BEGIN
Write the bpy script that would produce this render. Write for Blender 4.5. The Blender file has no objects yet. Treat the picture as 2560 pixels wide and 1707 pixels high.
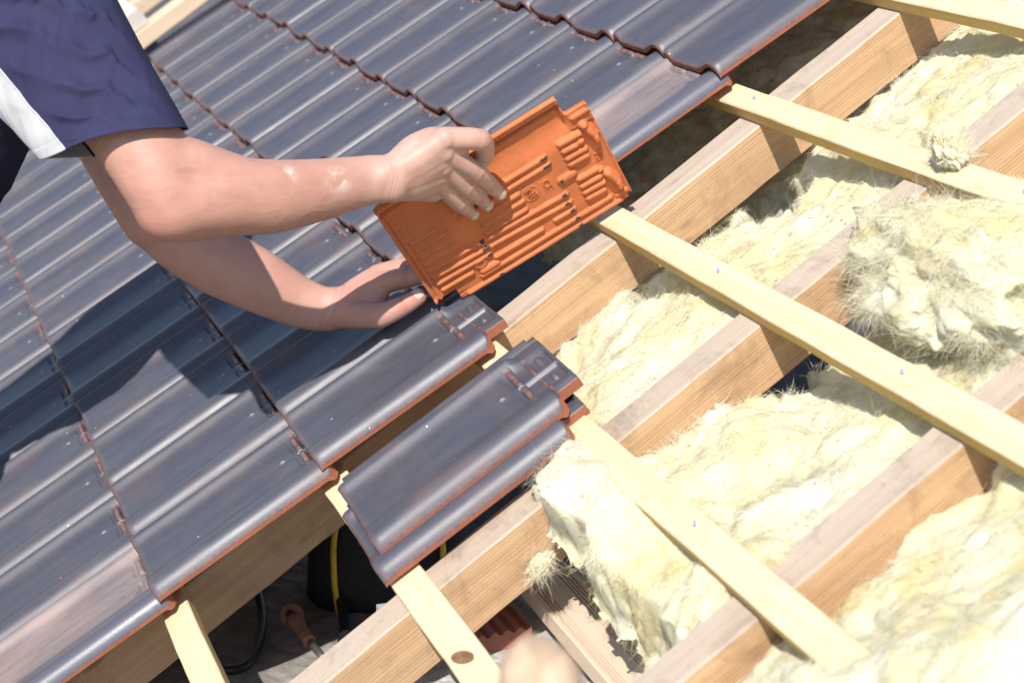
import bpy, bmesh, math, random
import numpy as np
from mathutils import Matrix, Vector

rng = np.random.default_rng(7)
random.seed(7)
S = bpy.context.scene
COL = S.collection

# ------------------------------------------------------------------ frame
# roof frame: u = across the slope, v = up the slope, w = normal to the slope
PITCH = math.radians(33.584)
MR = Matrix.Rotation(PITCH, 4, 'X')
W, G = 0.228, 0.331          # tile cover width, batten gauge
WB, WR, WRB = -0.040, -0.067, -0.167   # batten top, rafter top, rafter underside


def rw(u, v, w):
    return MR @ Vector((u, v, w))


# ------------------------------------------------------------------ camera
CAMP = (2.46388, 0.39112, 1.25750)
RIGHT = Vector((0.36834254, 0.77450166, -0.5142674))
DOWN = Vector((0.2989807, -0.62245794, -0.72329569))
FWD = Vector((-0.88030354, 0.11266454, -0.46083878))
cam = bpy.data.cameras.new('camera')
cam.sensor_width = 36.0
cam.lens = 59.391
cam.clip_start = 0.05
cam.clip_end = 2000
cam.dof.use_dof = True
cam.dof.focus_distance = 2.86
cam.dof.aperture_fstop = 4.5
camo = bpy.data.objects.new('camera', cam)
COL.objects.link(camo)
cm = Matrix((RIGHT, -DOWN, -FWD)).transposed().to_4x4()
cm.translation = Vector(CAMP)
camo.matrix_world = MR @ cm
S.camera = camo

# ------------------------------------------------------------------ light
SUN = (MR.to_3x3() @ Vector((0.68, 0.09, 1.0))).normalized()   # towards the sun
elev = math.asin(SUN.z)
azim = math.atan2(SUN.x, SUN.y)                                 # from +Y towards +X
world = bpy.data.worlds.new('World')
S.world = world
world.use_nodes = True
nt = world.node_tree
sky = nt.nodes.new('ShaderNodeTexSky')
sky.sky_type = 'NISHITA'
sky.sun_disc = False
sky.sun_elevation = elev
sky.sun_rotation = azim
sky.air_density = 1.0
sky.dust_density = 0.6
nt.links.new(sky.outputs[0], nt.nodes['Background'].inputs[0])
nt.nodes['Background'].inputs[1].default_value = 0.12
sl = bpy.data.lights.new('sun', 'SUN')
sl.energy = 4.6
sl.angle = math.radians(0.6)
sl.color = (1.0, 0.955, 0.89)
so = bpy.data.objects.new('sun', sl)
so.rotation_euler = (-SUN).to_track_quat('-Z', 'Y').to_euler()
so.location = SUN * 20
COL.objects.link(so)
S.view_settings.view_transform = 'Standard'
S.view_settings.look = 'None'
S.view_settings.gamma = 1.0
S.view_settings.use_curve_mapping = False
S.view_settings.exposure = 0.55
S.render.engine = 'CYCLES'
S.cycles.max_bounces = 6
S.cycles.use_denoising = True


# ------------------------------------------------------------------ helpers
def mesh(name, verts, faces, mats=(), fm=None, smooth=False):
    me = bpy.data.meshes.new(name)
    me.from_pydata([tuple(map(float, p)) for p in verts], [], [tuple(map(int, f)) for f in faces])
    for m in mats:
        me.materials.append(m)
    if fm is not None:
        me.polygons.foreach_set('material_index', np.asarray(fm, dtype=np.int32))
    if smooth is True:
        me.polygons.foreach_set('use_smooth', np.ones(len(me.polygons), dtype=bool))
    me.update()
    return me


def link(name, me, parent=None, mat=None):
    o = bpy.data.objects.new(name, me)
    COL.objects.link(o)
    if parent is not None:
        o.parent = parent
    if mat is not None:
        o.matrix_local = mat
    return o


def tag(o, label=None, cat=None, group=None, kind=None):
    if label:
        o['label'] = label
    if cat:
        o['category'] = cat
    if group:
        o['group'] = group
    if kind:
        o['kind'] = kind
    return o


def roofmat(u, v, w, rot=None):
    m = MR @ Matrix.Translation((u, v, w))
    if rot is not None:
        m = m @ rot
    return m


def sstep(a, b, x):
    t = np.clip((x - a) / (b - a), 0, 1)
    return t * t * (3 - 2 * t)


# numpy gradient noise -------------------------------------------------
_perm = rng.permutation(256)
_perm = np.concatenate([_perm, _perm, _perm])
_g3 = rng.normal(size=(256, 3))
_g3 /= np.linalg.norm(_g3, axis=1)[:, None]


def perlin(p):
    p = np.asarray(p, float)
    i = np.floor(p).astype(int)
    f = p - i
    i &= 255
    fd = f * f * f * (f * (f * 6 - 15) + 10)
    out = np.zeros(len(p))
    for dx in (0, 1):
        for dy in (0, 1):
            for dz in (0, 1):
                h = _perm[_perm[_perm[i[:, 0] + dx] + i[:, 1] + dy] + i[:, 2] + dz]
                g = _g3[h]
                d = (g * (f - (dx, dy, dz))).sum(1)
                wx = fd[:, 0] if dx else 1 - fd[:, 0]
                wy = fd[:, 1] if dy else 1 - fd[:, 1]
                wz = fd[:, 2] if dz else 1 - fd[:, 2]
                out += d * wx * wy * wz
    return out * 1.6


def fbm(p, octv=4, gain=0.5):
    a, s, o = 1.0, 1.0, 0
    for _ in range(octv):
        o = o + a * perlin(np.asarray(p) * s + 17.3 * s)
        a *= gain
        s *= 2.03
    return o


# ------------------------------------------------------------------ materials
class NT:
    def __init__(self, name):
        self.m = bpy.data.materials.new(name)
        self.m.use_nodes = True
        self.t = self.m.node_tree
        self.b = self.t.nodes['Principled BSDF']
        self.tc = self.t.nodes.new('ShaderNodeTexCoord')

    def n(self, typ, **kw):
        nd = self.t.nodes.new(typ)
        for k, v in kw.items():
            if k.startswith('i_'):
                nd.inputs[k[2:].replace('_', ' ')].default_value = v
            else:
                setattr(nd, k, v)
        return nd

    def l(self, a, b):
        self.t.links.new(a, b)

    def mapping(self, scale, src='Object', loc=(0, 0, 0)):
        mp = self.n('ShaderNodeMapping')
        mp.inputs['Scale'].default_value = scale
        mp.inputs['Location'].default_value = loc
        self.l(self.tc.outputs[src], mp.inputs['Vector'])
        return mp.outputs[0]

    def shift(self, vec, amount=50.0):
        """offset a vector by the object's random number so that copies differ"""
        oi = self.n('ShaderNodeObjectInfo')
        mu = self.n('ShaderNodeMath', operation='MULTIPLY')
        mu.inputs[1].default_value = amount
        self.l(oi.outputs['Random'], mu.inputs[0])
        ad = self.n('ShaderNodeVectorMath', operation='ADD')
        self.l(vec, ad.inputs[0])
        self.l(mu.outputs[0], ad.inputs[1])
        return ad.outputs[0]

    def noise(self, vec, scale, detail=4.0, rough=0.55, dist=0.0):
        nd = self.n('ShaderNodeTexNoise')
        nd.inputs['Scale'].default_value = scale
        nd.inputs['Detail'].default_value = detail
        nd.inputs['Roughness'].default_value = rough
        nd.inputs['Distortion'].default_value = dist
        self.l(vec, nd.inputs['Vector'])
        return nd.outputs['Fac']

    def ramp(self, fac, stops):
        r = self.n('ShaderNodeValToRGB')
        e = r.color_ramp.elements
        while len(e) < len(stops):
            e.new(0.5)
        for el, (p, c) in zip(e, stops):
            el.position = p
            el.color = (c[0], c[1], c[2], 1) if not isinstance(c, (int, float)) else (c, c, c, 1)
        self.l(fac, r.inputs[0])
        return r.outputs[0]

    def mix(self, fac, a, b, mode='MIX'):
        m = self.n('ShaderNodeMix', data_type='RGBA', blend_type=mode)
        for sock, v in ((m.inputs[0], fac), (m.inputs[6], a), (m.inputs[7], b)):
            if isinstance(v, (int, float)):
                sock.default_value = v
            elif isinstance(v, tuple):
                sock.default_value = (v[0], v[1], v[2], 1)
            else:
                self.l(v, sock)
        return m.outputs[2]

    def math(self, op, a, b=0.0, clamp=False):
        m = self.n('ShaderNodeMath', operation=op, use_clamp=clamp)
        for sock, v in ((m.inputs[0], a), (m.inputs[1], b)):
            if isinstance(v, (int, float)):
                sock.default_value = v
            else:
                self.l(v, sock)
        return m.outputs[0]

    def bump(self, h, strength=0.3, dist=0.002):
        b = self.n('ShaderNodeBump')
        b.inputs['Strength'].default_value = strength
        b.inputs['Distance'].default_value = dist
        self.l(h, b.inputs['Height'])
        self.l(b.outputs[0], self.b.inputs['Normal'])
        return b

    def set(self, **kw):
        for k, v in kw.items():
            s = self.b.inputs[k.replace('_', ' ')]
            if isinstance(v, (int, float)):
                s.default_value = v
            elif isinstance(v, tuple):
                s.default_value = (v[0], v[1], v[2], 1) if len(v) == 3 and s.type == 'RGBA' else v
            else:
                self.l(v, s)
        return self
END
• Exercise brief
Starting with the first line of the data above and ending with the line containing "return MR @ Vector((u, v, w))", please restate every line exactly, leaving images out.

• Correct answer
Write the bpy script that would produce this render. Write for Blender 4.5. The Blender file has no objects yet. Treat the picture as 2560 pixels wide and 1707 pixels high.
import bpy, bmesh, math, random
import numpy as np
from mathutils import Matrix, Vector

rng = np.random.default_rng(7)
random.seed(7)
S = bpy.context.scene
COL = S.collection

# ------------------------------------------------------------------ frame
# roof frame: u = across the slope, v = up the slope, w = normal to the slope
PITCH = math.radians(33.584)
MR = Matrix.Rotation(PITCH, 4, 'X')
W, G = 0.228, 0.331          # tile cover width, batten gauge
WB, WR, WRB = -0.040, -0.067, -0.167   # batten top, rafter top, rafter underside


def rw(u, v, w):
    return MR @ Vector((u, v, w))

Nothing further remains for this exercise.